Milano, 15 apr. (askanews) – Uno dei luoghi comuni più diffusi intorno all’arte contemporanea è che sia ‘difficile’, poco accessibile, talvolta esposta ai venti di un sarcasmo che è certamente qualunquista, ma che parte da una base di realtà. Come se il Sistema dell’arte avesse finito per parlare solo a se stesso, chiudendo fuori tutto il resto. Ma, in occasione del World Art Day, è importante sottolineare che anche questa lettura oggi non è così accurata: sempre di più il ragionamento sul pubblico del contemporaneo e sulla necessità di allargarlo è parte del dibattito e dell’impegno di molti protagonisti del sistema dell’arte.
A partire da un’istituzione simbolo come la Biennale di Venezia e dalla direttrice della prossima Esposizione d’arte, Cecilia Alemani. ‘Ho voluto poter solleticare la loro immaginazione – ha detto ad askanews – magari con un’opera più tradizionale che potrebbero vedere anche in un museo accanto a un grande installazione fatta di terra che forse non hanno mai visto. Mi piace pensare a opere d’arte che offrano tanti punti di entrata differenti: noi esperti, per esempio, ci leggiamo un riferimento alla storia del minimalismo, mentre una persona che esperta non è ci può leggere qualche altra cosa, oppure è stimolata a trovare spunti diversi. Secondo me le opere d’arte più efficaci sono quelle che aprono tante porte e non hanno un’etichetta che necessariamente ti spiega cosa devi capire dell’opera stessa’.
Il confronto con il grande pubblico e con le dinamiche del mainstream ha sempre attraversato la carriera di Francesco Vezzoli, uno dei pochi artisti italiani davvero noti a livello internazionale, che si confronta costantemente con la cultura più popolare. ‘Poche settimane fa – ci ha detto – uno scultore come KAWS, che l’élite dell’arte contemporanea ha sempre guardato dall’alto in basso, ha fatto il suo ingresso con una mostra praticamente retrospettiva alla Serpentine di Londra. I tempi stanno palesemente cambiando, che sia la rivoluzione digitale o che sia il mondo che si evolve, è chiaro che un certo tipo di attitudine popolare in un qualche modo deve essere accolta, e lo sarà, all’interno del dibattito anche più elitario, è inevitabile’.
Élite che spesso, e in modo del tutto anacronistico, storcono il naso di fronte al successo di pubblico, quasi fosse disdicevole. Ma un’istituzione culturale moderna non può non pensare all’allargamento del pubblico, da conseguire attraverso progetti di qualità che sappiamo parlare non solo agli specialisti.

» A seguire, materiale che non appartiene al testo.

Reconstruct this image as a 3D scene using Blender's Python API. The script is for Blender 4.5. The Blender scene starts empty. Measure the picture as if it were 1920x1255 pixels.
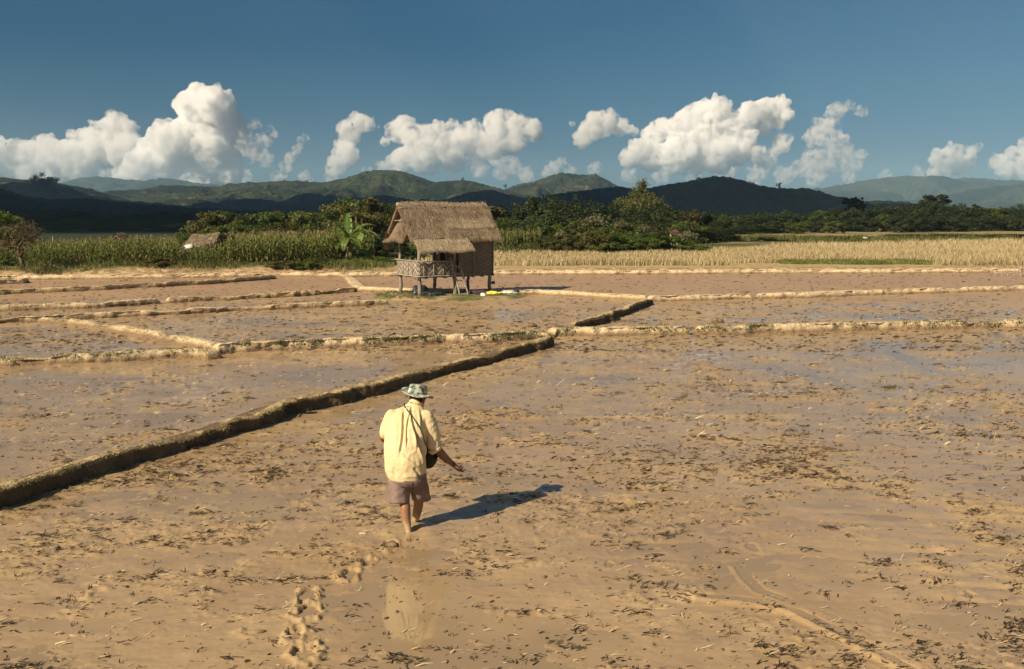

Un’idea che Arturo Galansino, direttore di Palazzo Strozzi a Firenze, porta avanti da diversi anni. Attraverso un approccio inclusivo, che è anche quello didattico di Palazzo Strozzi, che vuole essere accessibile a tutti i pubblici, grazie anche al fatto di avere legato queste mostre di arte contemporanea importanti a temi d’attualità, che ci coinvolgono tutti – ci ha spiegato – siamo riusciti a portare un pubblico generalista, che prima non andava a vedere le mostre di arte contemporanea. Dati alla mano siamo riusciti a fare scoprire questo mondo a una fetta del nostro pubblico che oggi ritiene che Palazzo Strozzi li abbia aiutati a entrare nel mondo del contemporaneo. E per noi questo è molto importante, perché fa parte della nostra mission culturale’.
L’arte contemporanea, in fondo, è uno degli specchi con i quali si può provare a decodificare il nostro presente, che spesso ci appare inafferrabile. I suoi linguaggi, molteplici, parlano comunque di noi, del nostro modo di abitare un mondo complesso e delle possibilità di trovare, magari in maniere imprevedibili, delle risposte che riguardano esattamente la nostra vita.